The music, from the first note to the last, was sublime. It was all over the place. It was different. It was great to hear John still at the top of his game, and not crashed in some opium den with his freaky girlfriend. He contributed “Julia,” a love song to Yoko. And the bitter “Sexy Sadie,” a dig at his Indian guru. And “Happiness is a Warm Gun.” And “Dear Prudence.” And “Everybody’s Got Something to Hide Except Me and My Monkey,” which made zero sense to us, but was one of the most joyous, exhilarating songs on the record.

The music is sharp, pointed, and occasionally angry. The snarling electric guitars had never been better recorded. The drums pounded and resounded.

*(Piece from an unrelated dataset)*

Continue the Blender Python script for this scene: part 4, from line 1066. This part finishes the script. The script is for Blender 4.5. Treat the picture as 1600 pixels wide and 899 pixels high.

McCartney is both whimsical and fierce (see the bookends “Mother Nature’s Son,” “Martha My Dear,” “Blackbird” and “Helter Skelter”) and even George Harrison is on fire, turning in four fine songs. None of them, I remember being glad to discover, were dreary like his ’67 dirge “Blue Jay Way.” There was no filtered Indian pseudo-mysticism on display.

The whole point seemed to be, LISTEN TO IT and don’t focus on what we look like, or whether we look happy (they weren’t, as we all found out later, but so great were the Beatles that they could turn their bitterness towards one another into cool creative music). There was absolutely NOTHING predictable about this album.

Each record label had a bright green apple on one side, a sliced apple on the other. That was different, too.

These days, I still don’t think the White Album songs belong on compilations next to “Penny Lane” or “Yellow Submarine.” It is its own experience.

The Beatles seemed to think so too, as “Hey Jude/Revolution” – remember, THE BIGGEST SINGLE THEY EVER HAD – was not included on the album. Instead, they put 30 more songs on it. And none of the LP tracks were issued as singles.

I can’t explain what it meant to be a 10-year-old kid, staring at that blank cover and listening to “Revolution 9” for the first time. Frankly, it scared the hell out of me, and I didn’t know why. There were no smiling Beatles looking back, reassuring me that the world was still OK.